In the very last book that he wrote before he died, the great Christian apologist C.S. Lewis explained to a friend why he always felt it best to mix in formal, set prayers with his times of more natural, spontaneous talking to God:

The ready-made modicum has its use. ... First, it keeps me in touch with "sound doctrine." Left to oneself, one could easily slide away from "the faith once given" into a phantom called "my religion."

Secondly, it reminds me "what things I ought to ask" (perhaps especially when I am praying for other people). The crisis of the present moment, like the nearest telegraph-post, will always loom largest. Isn't there a danger that our great, permanent, objective necessities - often more important - may get crowded out? ...

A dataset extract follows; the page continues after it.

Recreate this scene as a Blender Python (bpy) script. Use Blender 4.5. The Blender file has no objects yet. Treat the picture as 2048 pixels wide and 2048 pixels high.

Finally, they provide an element of the ceremonial. On your view, that is just what we don't want. On mine, it is part of what we want. I see what you mean when you say that using ready-made prayers would be like "making love to your own wife out of Petrarch or Donne" (Incidentally, might you not quote them - to such a literary wife as Betty?) The parallel won't do.

I fully agree that the relationship between God and a man is more private and intimate than any possible relation between two fellow creatures. Yes, but at the same time there is, in another way, a greater distance between the participants. We are approaching... the Unimaginably and Insupportably Other. We ought to be - sometimes I hope one is - simultaneously aware of the closest proximity and infinite distance. You make things far too snug and confiding. Your erotic analogy needs to be supplemented by "I fell at His feet as one dead"....

A few formal, ready-made prayers serve me as a corrective. ... They keep one side of the paradox alive. Of course, it is only one side. It would be better not to be reverent at all than to have recourse to a reverence which denied the proximity.
(Letters to Malcolm: Chiefly on Prayer, no. 2)

By "reverence" before God, Lewis is not telling us to approach God in servile fear, as if in doubt of His mercy and goodness. Rather, Lewis is telling us that we should include in our prayer life not only the attitude that Jesus is our Best Friend, but also that He is our infinite, radiant, heavenly Lord. The Scriptures say that people sometimes fell on their knees or flat on their faces before the Lord, not because they were afraid of Him, but because they were in awe of Him, overwhelmed with wonder and amazement at His divine glory: "And so with all the choirs of angels in heaven we proclaim your glory and join in their unending hymn of praise: Holy, holy, holy Lord. ..." That too should be an aspect of the way we relate to God, even in our personal prayers, and sometimes using set prayers as part of our daily prayer times with God can help us with this.

Besides, the best set prayers can often express our deepest sentiments and aspirations better than we can do on our own: They give us words that we otherwise might not be able to find to express what is on our hearts. Hymn lyrics are great for this: "Amazing grace, how sweet the sound, that saved a wretch like me, I once was lost, but now I'm found, was blind, but now I see." How could we put it any better than that?

Finally, daily set prayers can often be used as "launching pads" for our spontaneous prayers and meditations. Saint Bonaventure used to call this kind of prayer "elevations," because they start with written prayers, Bible passages, or litanies, and yet we are free at any moment to spring up from any line of them into our own reflections, and aspirations toward God: expressions of thanks, praise, adoration, supplication, contrition, or simple longing for His presence.

You see, Tom, Jesus gives us a variety of ways to come into His presence and converse with Him in prayer, from drawing upon the rich treasury of prayers passed down to us in the tradition of His Church, to the most simple, spontaneous, childlike raising of our hearts to God. In our personal prayer times, we are free to use any of these ways, as the Spirit moves us and as our spiritual directors may advise us to do.

Just one last thing: When we are talking with Jesus in prayer, let's remember to keep some times of silence as well, so that we can listen as well as speak, and let Him talk to us!